D: Movie #6 – We’re The Millers

D: I like that this movie didn’t suck. I feel like all the “big” comedies as of late have been pretty disappointing, so I was sort of dreading watching this one. Luck me, I was pleasantly surprised. 

I found myself laughing pretty consistently throughout this one. What I think this one did well was use all different types of comedy. There was witty, verbose wordplay, goofiness, physical comedy and it was dirty as hell, but not to the point of being disgusting.


The film follows Jason Sudekis as a drug dealer who has to smuggle a shit-ton of weed from Mexico to the US. He takes his dorky neighbor, a runaway street kid and a stripper along to pose as his family. Hilarity ensues.

Ironically, the entire drug operation is based out of Denver, basically making a film that came out a few months ago outdated due to the legalization of marijuana in Colorado. Basically the entire basis of the film was entire negated. It’s such a “meta” joke. Completely unintentional but funny nonetheless. 
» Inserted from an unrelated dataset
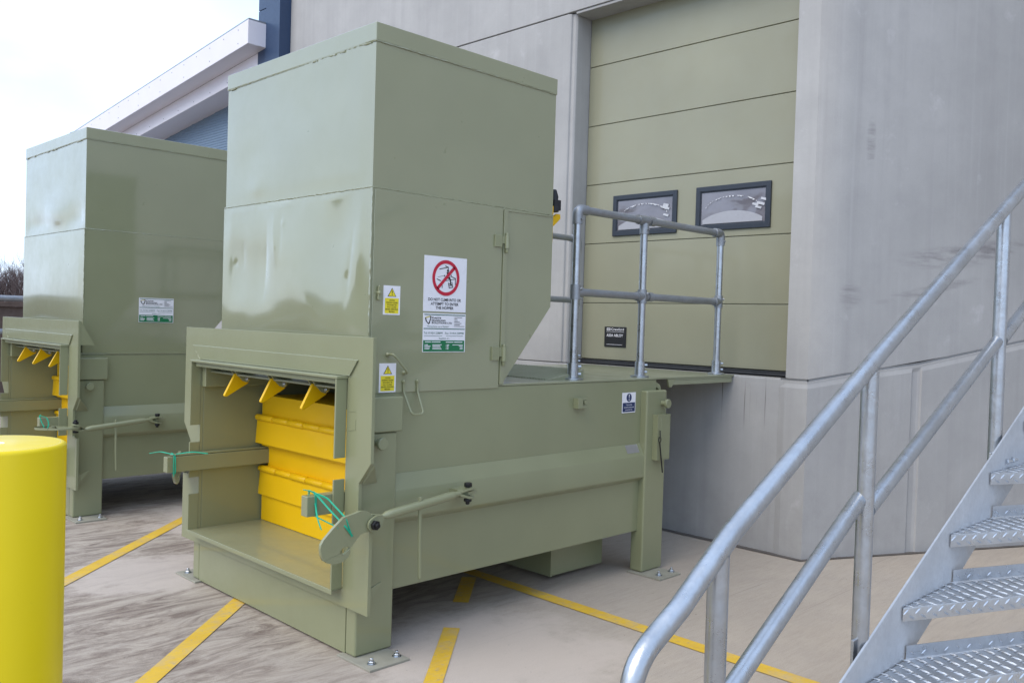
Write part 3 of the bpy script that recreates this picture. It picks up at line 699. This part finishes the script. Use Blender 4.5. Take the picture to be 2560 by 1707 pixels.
    weld(c, [o_(tl, -.022), o_(tr, -.022)], .0026, 3); weld(c, [o_(tr, -.026), o_(br_, -.029)], .0022, 4); weld(c, [o_(tl, -.026), o_(bl, -.029)], .0022, 5)
    c.build('deflector_hood', 'sage', root, bevel=.0015)
    for f in ((lambda x: x), mir):
        A_, B_, C_ = (f(.160), -.001, .932), (f(.076), -.001, .836), (f(.052), .10, .833)
        c = MB(); c.add([A_, B_, C_, (A_[0], .006, A_[2]-.01), (B_[0], .006, B_[2]-.008), (C_[0], C_[1], C_[2]-.008)], [(0, 1, 2), (5, 4, 3), (0, 3, 4, 1), (1, 4, 5, 2), (2, 5, 3, 0)]); c.build('gusset', 'sage', root)
        xa, xb = sorted((f(.120), f(.128))); c = MB(); c.prism([(-.001, .245), (.085, .372), (-.001, .345)], 0, xa, xb); c.build('gusset', 'sage', root)
        if not full: xa, xb = sorted((f(.150), f(.158))); c = MB(); c.prism([(-.001, 1.508), (.10, 1.33), (-.001, 1.33)], 0, xa, xb); c.build('gusset', 'sage', root)
    if full:
        c = MB(); weld(c, [(-.02, -.0205, 1.16), (.035, -.0205, 1.165)], .002, 1); weld(c, [(.04, -.0205, 1.13), (.038, -.0205, 1.08), (-.012, -.0205, 1.07)], .002, 2); c.build('weld_marks', 'sage', root)
    # guide bars and claws under the hood
    for f in ((lambda x: x), mir):
        a0, a1 = sorted((f(-.048), f(-.094))); c = MB(); c.box(a0, a1, -.015, 1.0, 1.165, 1.283); c.build('guide_rail', 'sage', root, bevel=.005)
    for x in (-1.19, -.79, -.39):
        c = MB()
        for dx in (-.021, .021): c.prism([(-.005, 1.2855), (.125, 1.2855), (.098, 1.222), (.078, 1.213), (.052, 1.222), (.012, 1.262)], 0, x+dx-.004, x+dx+.004)
        bk = c.build('claw_bracket', 'sage', root, bevel=.0015)
        k = MB(); hexbolt(k, (x+.026, .075, 1.234), (1, 0, 0), .014, .012, .006); hexbolt(k, (x-.026, .075, 1.234), (-1, 0, 0), .014, .012); k.lathe((x-.03, .075, 1.234), [(.007, 0), (.007, .06)], (1, 0, 0), 10); k.build('bolt', 'zinc', bk)
        c = MB(); c.prism([(.012, 1.262), (-.046, 1.152), (-.050, 1.143), (-.046, 1.136), (-.036, 1.134), (.092, 1.206), (.10, 1.222), (.094, 1.250), (.07, 1.265)], 0, x-.010, x+.010); c.build('retaining_claw', 'yellow_paint', root, bevel=.003)
    # packing arms along both sides of the opening
    c = MB(); c.box(mir(-.049), mir(-.100), -.236, .44, .682, .772); c.box(mir(-.049), mir(-.092), -.2, .44, .773, .784); c.build('side_arm', 'sage', root, bevel=.004)
    c = MB(); c.box(-.100, -.049, -.213, .44, .682, .776); c.build('side_arm', 'sage', root, bevel=.004)
    # --- ram face, hinged flaps
    xa, xb = -1.526, -.052
    c = MB(); c.box(xa+.004, xb, .384, .45, .3285, .50); c.box(xa+.016, xb, .392, .449, .47, .665); c.box(xa+.03, xb, .406, .448, .62, .83); c.box(xa+.010, xb, .372, .447, .79, 1.106); c.box(xa+.02, xb, .45, 1.3, 1.05, 1.10)
    ram = c.build('ram', 'yellow_paint', root, bevel=.004)
    for zp, zb, yp, yo in ((.968, .808, .347, .342), (.650, .488, .374, .368)):
        c = MB(); c.add([(xa-.002, yp, zp), (xb, yp, zp), (xb, yo, zb), (xa-.012, yo, zb), (xa-.002, yp+.012, zp), (xb, yp+.012, zp), (xb, yo+.012, zb), (xa-.012, yo+.012, zb)], [(0, 1, 2, 3), (4, 7, 6, 5), (0, 4, 5, 1), (1, 5, 6, 2), (2, 6, 7, 3), (3, 7, 4, 0)])
        fl = c.build('ram_flap', 'yellow_paint', ram, bevel=.002)
        c = MB(); x = xa; i = 0
        while x < xb-.02:
            ln = (.03, .17, .17)[i % 3] if i == 0 else .17; x2 = min(xb, x+ln); r = .019+(i % 2)*.0015
            c.lathe((x+.0015, yp, zp), [(r*.9, 0), (r, .003), (r, x2-x-.006), (r*.9, x2-x-.003)], (1, 0, 0), 16); x = x2; i += 1
        c.tube([(xa-.008, yp, zp), (xb, yp, zp)], .014, 10)
        c.build('flap_hinge', 'yellow_paint', ram)
    # --- clamps
    tie_rod(root, False, flat); tie_rod(root, True, False)
    # --- hopper
    y0, y1, ZS, ZT, ZB = .066, 1.326, 2.213, 2.984, 1.2625
    h = MB()
    low = [(y0, ZB), (y0, ZS), (y1, ZS), (y1, 1.693), (.956, ZB)]
    hl = -1.451
    # lower body (sides, back) with a dented front sheet
    x0, x1 = hl-.012, .002
    vs = [(x0, q[0], q[1]) for q in low]+[(x1, q[0], q[1]) for q in low]
    h.add(vs, [(0, 1, 2, 3, 4), (9, 8, 7, 6, 5), (1, 6, 7, 2), (2, 7, 8, 3), (3, 8, 9, 4), (4, 9, 5, 0)])
    if full:
        def crease(a, b, ca, b0, b1, w, A, lean=0):
            if not b0 < b < b1: return 0
            t = (b-b0)/(b1-b0); return .75*A*math.exp(-abs(a-ca-lean*(t-.5))/w)*math.sin(math.pi*t)**1.1
        def fl_(a, b):
            buck = .007*max(0, math.sin(a*17+.6))*math.exp(-(1-b)/.07)*(1 if .2 < a < .95 else .3)+.004*math.sin(a*41)*math.exp(-(1-b)/.03)*(.25 < a < .6)
            d = .011*gs(a, b, .40, .80, .20, .18)-.009*gs(a, b, .30, .68, .07, .25)+.009*gs(a, b, .56, .6, .14, .26)+.011*gs(a, b, .93, .72, .07, .18)-.008*gs(a, b, .82, .80, .12, .2)-.008*gs(a, b, .13, .62, .12, .2)+.005*gs(a, b, .06, .84, .08, .12)+.012*gs(a, b, .7, .35, .3, .3)
            d += crease(a, b, .335, .42, .92, .018, -.006, .03)+crease(a, b, .405, .62, .95, .014, .005, -.02)+crease(a, b, .45, .66, .97, .012, -.0045)+crease(a, b, .885, .38, .85, .014, -.006, .04)+crease(a, b, .945, .45, .97, .012, .006)+crease(a, b, .16, .6, .8, .012, -.003)
            d += .003*gs(a, b, .465, .87, .012, .02)-.003*gs(a, b, .87, .55, .012, .03)-.0025*gs(a, b, .1, .66, .012, .02)
            return d+buck+.0025*noise.noise((a*3, b*3, .5))+.0010*noise.noise((a*9, b*7, 3.5))
        def fu_(a, b): return .012*gs(a, b, .6, .5, .4, .4)-.006*gs(a, b, .2, .33, .12, .12)+.005*gs(a, b, .25, .12, .05, .08)+.004*noise.noise((a*2, b*2, 2.5))
    else:
        def fl_(a, b): return .012*gs(a, b, .5, .5, .4, .4)-.007*gs(a, b, .3, .2, .2, .15)+.003*noise.noise((a*3, b*2, 7.5))
        def fu_(a, b): return -.016*gs(a, b, .25, .10, .2, .12)+.018*gs(a, b, .55, .22, .2, .14)-.012*gs(a, b, .85, .12, .14, .16)+.004*noise.noise((a*3, b*3, 9.5))
    dent_panel(h, x0, x1, ZB, ZS, y0, fl_, 130, 90)
    xu0, xu1 = hl, -.003
    for quad in ([(xu0, y1, ZS), (xu1, y1, ZS), (xu1, y1, ZT), (xu0, y1, ZT)], [(xu0, y0+.004, ZS), (xu0, y0+.004, ZT), (xu0, y1, ZT), (xu0, y1, ZS)], [(xu1, y0+.004, ZS), (xu1, y1, ZS), (xu1, y1, ZT), (xu1, y0+.004, ZT)]):
        h.add(quad, [(0, 1, 2, 3)])
    # sheet gently bowed on the right-hand side
    dent_panel(h, xu0, xu1, ZS, ZT, y0+.004, fu_, 56, 36)
    hp = h.build('hopper', 'sage_gloss', root, ang=32)
    c = MB(); c.plate_holes([[(xu0-.005, y0-.001), (xu1+.005, y0-.001), (xu1+.005, y1+.005), (xu0-.005, y1+.005)], [(xu0+.02, y0+.03), (xu0+.02, y1-.03), (xu1-.02, y1-.03), (xu1-.02, y0+.03)]], 2, 2.902, 2.988); c.build('hopper_rim', 'sage_gloss', hp, bevel=.004)
    c = MB(); weld(c, [(xu0-.002, y0+.001, 2.9), (xu1+.003, y0+.001, 2.9), (xu1+.003, y1, 2.9)], .0032, 11); weld(c, [(x0, y0+.002, ZS+.003), (x1-.004, y0+.002, ZS+.003)], .0045, 12); weld(c, [(x1-.003, y0, ZS+.003), (x1-.003, y1, ZS+.003)], .0042, 13); weld(c, [(x1, y0, 1.52), (x1, y0, ZS)], .004, 14)
    for k in range(7): a = rs.random(); p_ = Vector((xu0+(xu1-xu0)*a, y0, 2.897)); weld(c, [p_, p_+Vector((.05, 0, 0))], .005, k)
    c.build('weld_seam', 'sage_gloss', hp)
    if full:
        c = MB(); c.box(.0025, .0065, .078, .925, 1.241, 2.205); dr = c.build('access_door', 'sage_gloss', root, bevel=.002)
        c = MB(); c.box(.0025, .012, .929, .958, 1.2625, 2.205); weld(c, [(.004, .96, 2.2), (.004, 1.32, 2.205)], .003, 21); c.build('door_post', 'sage_gloss', root, bevel=.002)
        for z0, z1 in ((2.0, 2.065), (1.392, 1.465)):
            c = MB(); c.box(.007, .018, .862, .915, z0, z1); c.lathe((.022, .945, z0-.006), [(.014, 0), (.014, z1-z0+.006)], (0, 0, 1), 16); c.box(.0075, .02, .9155, .944, z0+.02, z1-.004); c.lathe((.022, .945, z0-.03), [(.006, 0), (.009, .006), (.009, .024)], (0, 0, 1), 12); c.lathe((.022, .945, z1), [(.009, 0), (.009, .01), (.005, .014)], (0, 0, 1), 12); c.build('hinge', 'sage', dr, bevel=.0015)
        c = MB(); c.prism([(.101, 1.688), (.111, 1.682), (.120, 1.690), (.119, 1.746), (.112, 1.756), (.103, 1.748)], 0, .014, .022); c.lathe((.0065, .11, 1.72), [(.010, 0), (.010, .018), (.006, .022)], (1, 0, 0), 14); c.build('latch', 'sage', dr, bevel=.0015)
        c = MB(); c.tube(fillet([(.006, .176, 1.426), (.052, .178, 1.43), (.052, .270, 1.338), (.006, .276, 1.336)], .02, 6), .0058, 10)
        for q in ((.007, .176, 1.426), (.007, .276, 1.336)): c.lathe(q, [(.012, 0), (.011, .006), (.006, .012)], (1, 0, 0), 10)
        c.build('door_stay', 'sage', dr)
        c = MB(); c.tube(fillet([(.012, .275, 1.288), (.012, .276, 1.243), (.062, .292, 1.135), (.062, .365, 1.135), (.012, .362, 1.243), (.012, .360, 1.289)], .022, 6), .0058, 10)
        for q in ((.012, .275, 1.294), (.012, .36, 1.294)): c.lathe(q, [(.005, -.012), (.009, -.006), (.009, .003), (.004, .008)], (0, 0, 1), 10)
        c.build('pull_handle', 'sage', dr)
        climb_sign(root); company_sign(root, .0065, .389, 1.633, 'white and green company sign below the no-climbing sign')
        caution_sign(root, .142, 1.757, 'upper of two yellow caution signs by the door latch'); caution_sign(root, .129, 1.384, 'lower of two yellow caution signs, above the leg')
        user_sign(root)
        c = MB(); c.box(.0005, .04, 1.555, 1.60, 1.10, 1.162); c.box(.0005, .032, 1.6005, 1.655, 1.10, 1.116); c.box(.0005, .03, 1.6005, 1.648, 1.15, 1.160); c.lathe((.01, 1.625, 1.135), [(.012, 0), (.012, .03)], (1, 0, 0), 12); c.build('cable_lug', 'sage', root, bevel=.002)
        c = MB(); s0 = Vector((.0, .848)); s1 = Vector((.037, .772)); nn = Vector((s0.y-s1.y, s1.x-s0.x)).normalized()*.0012
        qs = [s0.lerp(s1, .10)+nn, s0.lerp(s1, .75)+nn]
        c.add([(qs[0].x, 2.06, qs[0].y), (qs[1].x, 2.06, qs[1].y), (qs[1].x, 2.185, qs[1].y), (qs[0].x, 2.185, qs[0].y)], [(0, 1, 2, 3)]); c.build('rating_plate', 'alu_plate', root, smooth=False)
        # isolator on the back of the hopper
        c = MB(); c.box(-.06, -.004, 1.3275, 1.335, 2.06, 2.27); c.prism([(1.335, 2.13), (1.335, 2.195), (1.40, 2.235), (1.43, 2.235), (1.435, 2.21), (1.40, 2.18)], 0, -.05, -.038); lv = c.build('lift_bracket', 'yellow_paint', root, bevel=.002)
        c = MB(); c.lathe((-.03, 1.365, 2.24), [(.028, 0), (.03, .03), (.022, .034), (.024, .09), (.012, .13)], (0, 0, 1), 14); c.box(-.055, -.005, 1.345, 1.40, 2.25, 2.31); c.build('limit_switch', 'black_rubber', lv, bevel=.004)
        # bridge plate to the dock, brackets under it, ribbed kick plate on the deck
        c = MB(); c.box(-1.46, -.032, 2.387, 3.402, 1.2485, 1.2605); c.box(-.085, -.036, 2.62, 3.38, 1.2355, 1.248); c.box(-.045, -.036, 2.62, 3.38, 1.205, 1.235); c.box(-1.4, -1.35, 2.62, 3.38, 1.205, 1.248); c.build('bridge_plate', 'sage_floor', root, bevel=.002)
        c = MB(); c.prism([(2.386, 1.235), (2.43, 1.215), (2.45, 1.175), (2.435, 1.16), (2.41, 1.19), (2.386, 1.20)], 0, -.06, -.003); c.prism([(2.56, 1.248), (2.66, 1.248), (2.61, 1.19), (2.585, 1.19)], 0, -.05, -.034); c.build('hinge_lug', 'sage', root, bevel=.003)
        c = MB(); xa = -1.35
        c.add([(-1.35, 1.46, 1.2622), (-.12, 1.46, 1.2622), (-.12, 1.78, 1.318), (-1.35, 1.78, 1.318), (-1.35, 1.78, 1.2622), (-.12, 1.78, 1.2622)], [(0, 1, 2, 3), (3, 2, 5, 4), (1, 5, 2), (0, 3, 4)])
        while xa < -.14: c.tube([(xa, 1.462, 1.2635), (xa, 1.778, 1.3185)], .0055, 5); xa += .024
        c.build('ribbed_kick_plate', 'sage_floor', root)
    else:
        company_sign(root, .0035, .488, 1.705, 'white and green company sign on the side of the hopper')
        c = MB(); weld(c, [(.003, .25, 1.262), (.003, 2.3, 1.262)], .004, 31); c.build('weld_bead', 'sage', root)
    return root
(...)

Also, someone finally used Jennifer Aniston properly in a film. She was a main character, but wasn’t asked to be the funny or quirky character who has to carry the story. She was as far from Rachel on Friends then in any of her other films and because of that she seemed to finally be able to really embody a role that didn’t require callbacks to her signature one. 

Sudekis is the main draw here and he delivers. When given the right kind of material, this guy is really funny. He reminds me of early 80’s Bill Murray in that no matter what he says, you can’t get too mad at him because there’s an inherit sweetness to him. When he’s a total ass to everyone it’s ok, because he’s just a big ol’ kid. 


There are some great supporting players in the film, especially Ed Helms as the drug kingpin. He owns a an orca. It’s pretty awesome. (he’s never seen Blackfish I bet. Neither have I) Katheryn Hahn and Nick “Ron Swanson” Offerman play a couple that end up traveling with the Miller’s sporadically throughout their trip.  I like that there’s this pretty large group of comedic actors who seem to show up in everything, are hysterical and don’t overstay their welcome. It’s interesting because I think this is a very good time for comedic actors who have a pretty wide range of talent, but a very weak time for funny films. It’s like the performers are there, but the material isn’t. 


Thankfully, this film is one that seems to be the exception to that rule.  Hopefully it’ll stand up to repeat viewings.